Santa Claus
Ser profesor de Religión se parece a aquel restaurador al que encomiendan la tarea de devolver a una obra su esplendor original. Exige profundo conocimiento de la obra. Saber valorar su verdadera importancia. Solo así se puede calcular qué tiempo y medios merece la pena emplear en su restauración, o si esta merece la pena. Con frecuencia, su propietario ignora que tiene un tesoro, o califica de tal la baratija.

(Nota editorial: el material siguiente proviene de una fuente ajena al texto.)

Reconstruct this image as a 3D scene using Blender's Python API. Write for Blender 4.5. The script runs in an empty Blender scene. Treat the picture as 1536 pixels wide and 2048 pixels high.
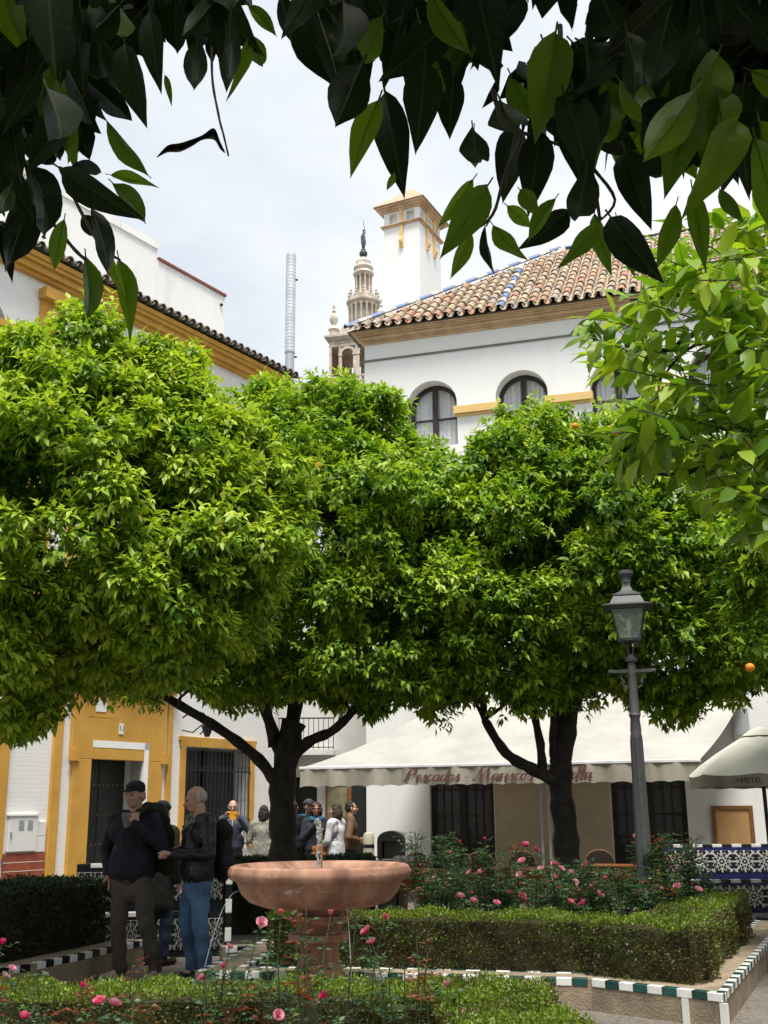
import bpy, bmesh, math, random
import numpy as np
from mathutils import Vector, Matrix
random.seed(7); RNG = np.random.default_rng(11)
scene = bpy.context.scene
COL = scene.collection
R = math.radians

# ------------------------------------------------------------ camera, sky, sun, exposure
FPX, PITCH, ROLL, EYE = 2235.0, R(14.9), R(-0.5), 1.55
cam_d = bpy.data.cameras.new('camera'); cam = bpy.data.objects.new('camera', cam_d); COL.objects.link(cam)
cam_d.sensor_fit = 'VERTICAL'; cam_d.sensor_height = 36.0; cam_d.lens = 36.0 * FPX / 2048.0
cam_d.clip_start = 0.05; cam_d.clip_end = 3000.0
CAMR = Matrix.Rotation(R(90) + PITCH, 4, 'X') @ Matrix.Rotation(ROLL, 4, 'Z')
cam.matrix_world = Matrix.Translation((0, 0, EYE)) @ CAMR
scene.camera = cam

SUN_DIR = Vector((0.04, -0.35, 0.94)).normalized()      # towards the veiled sun, high and behind the viewer
world = bpy.data.worlds.new('World'); scene.world = world; world.use_nodes = True
wn, wl = world.node_tree.nodes, world.node_tree.links
wn.clear()
w_out = wn.new('ShaderNodeOutputWorld'); w_bg = wn.new('ShaderNodeBackground'); w_bg.inputs['Strength'].default_value = 0.1
w_sky = wn.new('ShaderNodeTexSky'); w_sky.sky_type = 'NISHITA'; w_sky.sun_disc = False
w_sky.sun_elevation = math.asin(SUN_DIR.z); w_sky.sun_rotation = math.atan2(SUN_DIR.x, SUN_DIR.y)
w_tc = wn.new('ShaderNodeTexCoord'); w_map = wn.new('ShaderNodeMapping'); w_map.inputs['Scale'].default_value = (1.0, 1.0, 1.9)
w_map.inputs['Location'].default_value = (0.33, 0.1, 0.37)
w_no = wn.new('ShaderNodeTexNoise'); w_no.inputs['Scale'].default_value = 2.6; w_no.inputs['Detail'].default_value = 5; w_no.inputs['Roughness'].default_value = 0.52
w_rp = wn.new('ShaderNodeValToRGB')
w_rp.color_ramp.elements[0].position = 0.36; w_rp.color_ramp.elements[0].color = (3.45, 3.8, 4.2, 1)
w_rp.color_ramp.elements[1].position = 0.66; w_rp.color_ramp.elements[1].color = (5.2, 5.3, 5.4, 1)
w_mx = wn.new('ShaderNodeMixRGB'); w_mx.inputs['Fac'].default_value = 0.94
wl.new(w_tc.outputs['Generated'], w_map.inputs['Vector']); wl.new(w_map.outputs[0], w_no.inputs['Vector'])
wl.new(w_no.outputs['Fac'], w_rp.inputs['Fac']); wl.new(w_sky.outputs[0], w_mx.inputs[1]); wl.new(w_rp.outputs[0], w_mx.inputs[2])
wl.new(w_mx.outputs[0], w_bg.inputs['Color']); wl.new(w_bg.outputs[0], w_out.inputs['Surface'])

sun_d = bpy.data.lights.new('sun', 'SUN'); sun_d.energy = 2.8; sun_d.angle = R(20); sun_d.color = (1.0, 0.96, 0.88)
sun = bpy.data.objects.new('sun', sun_d); COL.objects.link(sun)
sun.rotation_euler = SUN_DIR.to_track_quat('Z', 'Y').to_euler(); sun.location = (0, -10, 60)
scene.view_settings.view_transform = 'Standard'; scene.view_settings.look = 'None'
scene.view_settings.exposure = 1.08; scene.view_settings.gamma = 1.0; scene.view_settings.use_curve_mapping = False
scene.render.engine = 'CYCLES'
scene.cycles.max_bounces = 8; scene.cycles.diffuse_bounces = 4; scene.cycles.transmission_bounces = 6; scene.cycles.transparent_max_bounces = 12
scene.cycles.use_denoising = True

def at(px, py, Y):
    """world point at depth Y seen at this place of the photograph"""
    d = CAMR.to_3x3() @ Vector(((px - 768) / FPX, -(py - 1024) / FPX, -1.0))
    return Vector((0, 0, EYE)) + d * (Y / d.y)

# ------------------------------------------------------------ helpers
def tag(o, label=None, cat=None, group=None, kind=None):
    if label: o['label'] = label
    if cat: o['category'] = cat
    if group: o['group'] = group
    if kind: o['kind'] = kind
    return o
def empty(name, loc=(0, 0, 0), rz=0.0, label=None, cat=None, group=None):
    o = bpy.data.objects.new(name, None); COL.objects.link(o); o.location = loc; o.rotation_euler = (0, 0, rz)
    o.empty_display_size = 0.1
    return tag(o, label, cat, group)
def link(name, me, parent=None, loc=None, rot=None, scale=None):
    o = bpy.data.objects.new(name, me); COL.objects.link(o); o.parent = parent
    if loc is not None: o.location = loc
    if rot is not None: o.rotation_euler = rot
    if scale is not None: o.scale = scale if hasattr(scale, '__len__') else (scale,) * 3
    return o
class MB:
    def __init__(s): s.v = []; s.f = []; s.m = []
    def add(s, verts, faces, m=0):
        b = len(s.v); s.v += [tuple(v) for v in verts]; s.f += [tuple(b + i for i in f) for f in faces]; s.m += [m] * len(faces); return s
    def box(s, x0, x1, y0, y1, z0, z1, m=0, M=None):
        vs = [Vector((x, y, z)) for z in (z0, z1) for y in (y0, y1) for x in (x0, x1)]
        if M: vs = [M @ v for v in vs]
        return s.add(vs, [(0, 2, 3, 1), (4, 5, 7, 6), (0, 1, 5, 4), (2, 6, 7, 3), (0, 4, 6, 2), (1, 3, 7, 5)], m)
    def lathe(s, prof, n=24, c=(0, 0, 0), m=0, a0=0.0, M=None, cap=True):
        vs = []; fs = []
        for r, z in prof:
            for k in range(n):
                a = a0 + 2 * math.pi * k / n; vs.append(Vector((c[0] + r * math.cos(a), c[1] + r * math.sin(a), c[2] + z)))
        for i in range(len(prof) - 1):
            for k in range(n):
                k2 = (k + 1) % n; fs.append((i * n + k, i * n + k2, (i + 1) * n + k2, (i + 1) * n + k))
        if cap: fs.append(tuple(range(n - 1, -1, -1))); fs.append(tuple((len(prof) - 1) * n + k for k in range(n)))
        if M: vs = [M @ v for v in vs]
        return s.add(vs, fs, m)
    def tube(s, pts, rad, n=8, m=0, cap=True):
        pts = [Vector(p) for p in pts]; rad = rad if hasattr(rad, '__len__') else [rad] * len(pts)
        vs = []; fs = []; u = None
        for i, p in enumerate(pts):
            t = (pts[min(i + 1, len(pts) - 1)] - pts[max(i - 1, 0)])
            t = t.normalized() if t.length > 1e-9 else Vector((0, 0, 1))
            if u is None: u = t.orthogonal().normalized()
            else:
                u = u - t * u.dot(t); u = u.normalized() if u.length > 1e-6 else t.orthogonal().normalized()
            w = t.cross(u)
            for k in range(n):
                a = 2 * math.pi * k / n; vs.append(p + (u * math.cos(a) + w * math.sin(a)) * rad[i])
        for i in range(len(pts) - 1):
            for k in range(n):
                k2 = (k + 1) % n; fs.append((i * n + k, i * n + k2, (i + 1) * n + k2, (i + 1) * n + k))
        if cap: fs.append(tuple(range(n - 1, -1, -1))); fs.append(tuple((len(pts) - 1) * n + k for k in range(n)))
        return s.add(vs, fs, m)
    def prism(s, poly, y0, y1, m=0, M=None):
        """polygon in local x,z drawn out along y"""
        n = len(poly); vs = [Vector((x, y0, z)) for x, z in poly] + [Vector((x, y1, z)) for x, z in poly]
        if M: vs = [M @ v for v in vs]
        return s.add(vs, [tuple(range(n)), tuple(range(2 * n - 1, n - 1, -1))] + [(k, n + k, n + (k + 1) % n, (k + 1) % n) for k in range(n)], m)
    def ico(s, c, r, sub=2, m=0, M=None):
        bm = bmesh.new(); bmesh.ops.create_icosphere(bm, subdivisions=sub, radius=1.0)
        r = r if hasattr(r, '__len__') else (r, r, r)
        vs = [Vector((v.co.x * r[0] + c[0], v.co.y * r[1] + c[1], v.co.z * r[2] + c[2])) for v in bm.verts]
        if M: vs = [M @ v for v in vs]
        fs = [tuple(v.index for v in f.verts) for f in bm.faces]; bm.free()
        return s.add(vs, fs, m)
    def mesh(s, name, mats, smooth=False, bevel=0.0):
        me = bpy.data.meshes.new(name); me.from_pydata(s.v, [], s.f)
        for mm in (mats if isinstance(mats, (list, tuple)) else [mats]): me.materials.append(mm)
        me.polygons.foreach_set('material_index', s.m)
        bm = bmesh.new(); bm.from_mesh(me)
        bmesh.ops.recalc_face_normals(bm, faces=bm.faces)
        if bevel:
            bmesh.ops.bevel(bm, geom=[e for e in bm.edges if len(e.link_faces) == 2 and e.calc_face_angle(0) > 0.6], offset=bevel, segments=1, affect='EDGES', clamp_overlap=True)
        bm.to_mesh(me); bm.free()
        if smooth:
            me.shade_smooth()
            try: me.set_sharp_from_angle(angle=R(38))
            except Exception: pass
        me.update(); return me
    def build(s, name, mats, parent=None, smooth=False, bevel=0.0, **kw):
        return link(name, s.mesh(name, mats, smooth, bevel), parent, **kw)
def np_mesh(name, V, T, mats, attr=None, parent=None, smooth=False):
    """triangle mesh from numpy arrays, with an optional float attribute 'tint' per vertex"""
    me = bpy.data.meshes.new(name); nv, nt = len(V), len(T)
    me.vertices.add(nv); me.vertices.foreach_set('co', np.ascontiguousarray(V, np.float32).ravel())
    me.loops.add(nt * 3); me.loops.foreach_set('vertex_index', np.ascontiguousarray(T, np.int32).ravel())
    me.polygons.add(nt); me.polygons.foreach_set('loop_start', np.arange(0, nt * 3, 3, dtype=np.int32))
    try: me.polygons.foreach_set('loop_total', np.full(nt, 3, np.int32))
    except Exception: pass
    if smooth: me.polygons.foreach_set('use_smooth', np.ones(nt, bool))
    for mm in (mats if isinstance(mats, (list, tuple)) else [mats]): me.materials.append(mm)
    if attr is not None:
        a = me.attributes.new('tint', 'FLOAT', 'POINT'); a.data.foreach_set('value', np.ascontiguousarray(attr, np.float32))
    me.update(calc_edges=True)
    return link(name, me, parent)

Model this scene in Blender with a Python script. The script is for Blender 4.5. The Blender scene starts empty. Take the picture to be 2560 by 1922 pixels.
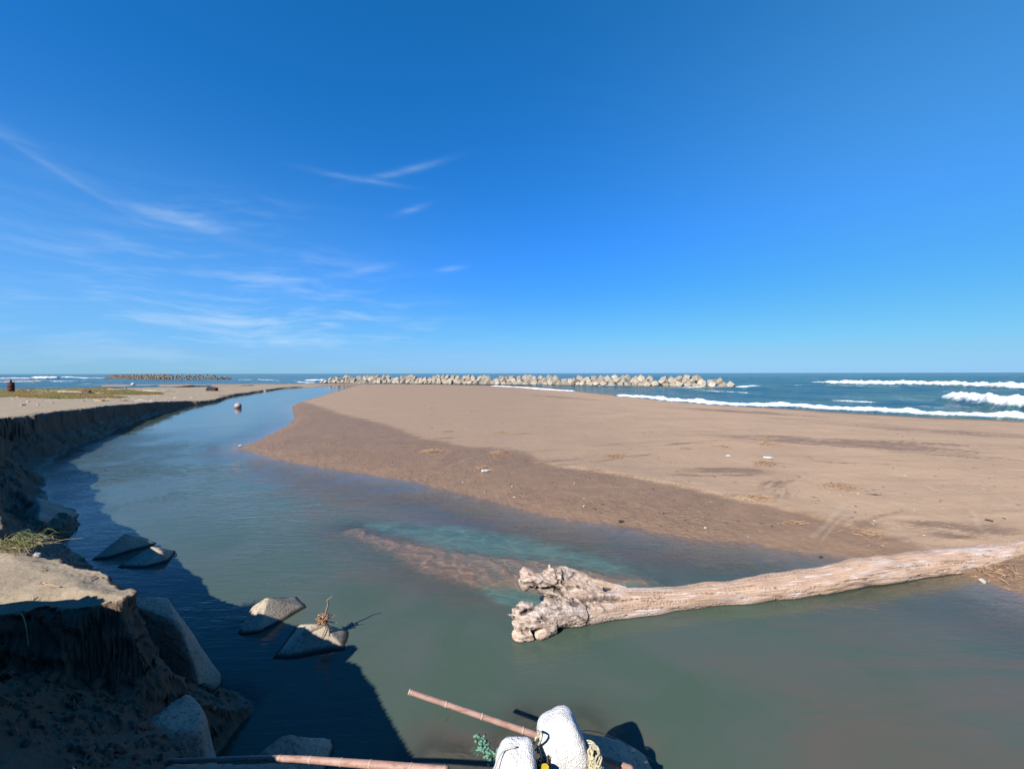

Todos los años por esta época me dedicaba con los alumnos a restaurar la imagen de Santa Claus que pintan las películas. Primera sorpresa: descubrir bajo capas de barniz y polvo de historias a una persona real, san Nicolás de Bari. Fue obispo de Mira (Asia Menor) entre los siglos III y IV. Un santo en el que Europa respira con sus dos pulmones: Oriente y Occidente. Lucía, la alumna tímida pero con presencia, nos proporcionó unos dibujos animados (Nicolás y los tres sacos de oro), técnicamente modestos pero eficaces para pintar el Imperio romano en el que se desenvolvía la Iglesia perseguida de entonces. El niño Nicolás, que aprendió del obispo que el tesoro de la fe es “entregarnos a los demás sin esperar recompensa”, ahora es el joven rico que comprende la mirada de amor de Jesús. Sabe que comprar un esclavo para dejarlo en libertad y convertirlo en amigo es un buen negocio. Que evitar con tres bolsas de oro que las tres hijas de un carpintero extorsionado caigan en manos de un desalmado es una provocación, pero también un acto de justicia, aunque le lleve a la cárcel, ya obispo. Libre por el Edicto de Constantino (313), está dispuesto a edificar de nuevo la Iglesia, aunque sea el único cristiano que quede. Y descubre a los niños el secreto de la Navidad: “Ayudar a los demás, sin que nos vean, hace grande y feliz a nuestro corazón”. Pues Dios mismo, misteriosamente, se hace Niño regalo, esperanza y alegría de salvación. Gratis.